Paraglasiyal
şekiller buzulların gerilemesi, arazinin hızlı bir değişime maruz kalmasıyla
oluşmaktadır. Buzul buzu içermemektedirler; bunun yerine glasyon, deglasyon
arası şekillerin paraglasial şekiller olduğu gözlenmektedir (Ballantyne, 2002). Bir kez buz ortadan kalktığında daha
önce buzulların bulunduğu alanlarda bir takım değişiklikler ortaya çıkar. Vadi
buzulları tarafından derine kazılan vadiler yamaç bozulmaları ve kaya düşmeleri
açısından daha dengesiz ve kırılgan hale gelmektedirler. Buzul buzunun payanda
gibi çalıştığı koşullar ortadan kalktıktan sonra yamaç gerilemesi ve kütle
hareketleri daha hızlı gelişebilmektedir. Yamaçlarda kütle hareketleri
başlarken, debris akmaları, kar çığları ve yamaç yıkanmaları tarafından hızlı
yeniden işlenmeler vejetasyon örtüsünün oluşumuna izin vermemektedir. Buzulun
cep he kısmında bulunan alanlar rüzgâr erozyonu ve donma hareketine maruz
kalmaya başlamaktadır. Büyük miktarlarda buzul kökenli gevşek sediment
akarsular tarafından taşınmakta ve dağıtılmaktadır. Orijinal yerinden
kaldırılan ve taşınan bu malzemeler karasal, lakustrin (gölsel) ve deniz
ortamlarında depolanabilmektedir. Rüzgâr tarafından kaldırılan daha imce taneli
sedimentler, özellikle silt boyutundaki malzemeler binlerce kilometrelik yolu
kat edip lös depoları olarak istiflenebilmektedir. Buzulsuzlaşmayı takip eden
hızlandırılmış jeomorfolojik aktivite arazi koşulları buzullaşmasız
(non-glacial) bir ortam haline gelinceye kadar 10.000 yıla kadar
sürebilmektedir.
Ryder (1971a, 1971b) Kanada, British Colombia’da
bulunan ve Geç Pleistosen buzulsuzlaşması (deglaciation) sonrasındaki debris
akmaları ve akarsular tarafından glasiyal sedimentlerin yeniden işlenmesiyle
oluşmuş alüvyal yelpazeleri açıklamak için ‘paraglasiyal’ terimini bulmuştur. Daha
sonra Church and Ryder
(1972, p. 3059) ‘paraglasiyal’
tanımını doğrudan buzullaşmadan (glaciation) kaynaklanan buzullaşmanın olmadığı
(non-glacial) süreçler’ olarak formüle etmişlerdir. Bahsi geçen süreçlere
proglasiyal ve ‘geçmişte var olan buzul buzu sınırları içinde ve çevresinde ortaya
çıkan, geçmişte buzul buzunun varlığının doğrudan bir sonucu olan’ bütün
süreçler dâhildir. Bundan başka paraglasiyal süreçlerin işlediği zamanı da
‘paraglasiyal dönem’ olarak dikkate almaktadırlar. Sonraki çalışmalarında
sadece Geç Pleistosen buzulsuzlaşmasını değil buzul gerilemesinin bütün
dönemlerini kapsayacak şekilde kavramlarını genişletmişlerdir (Church & Ryder, 1989).
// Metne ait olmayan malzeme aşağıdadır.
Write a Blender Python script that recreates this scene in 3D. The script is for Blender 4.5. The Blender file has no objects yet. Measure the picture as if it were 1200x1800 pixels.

Ballantyne (2002) her biri farklı paraglasiyal
yerşekilleri ve sediment fasiyeslerine sahip olan altı adet paraglasiyal ‘arazi
sistemi’ tanımlamaktadır;
1. Kaya
yamaçları,
2. Kayma
örtülü yamaçlar,
3. Buzul
önü araziler,
4. alüvyal,
5. Lakustrin
(gölsel) ve
6. Kıyı
sistemleri.
Bu
arazi sistemleri içinde yer alan talus birikimleri, debris konileri (kayşatlar)
alüvyal fanlar, vadi dolguları, deltalar, kıyı okları (kıyı bariyerleri) gibi
yapıların hepsinin bir arada değerlendirildiğinde, bu şekilleri, kesintili
sediment basamakları içinde birer depolama bileşeni olarak tanımlanabilmektedir.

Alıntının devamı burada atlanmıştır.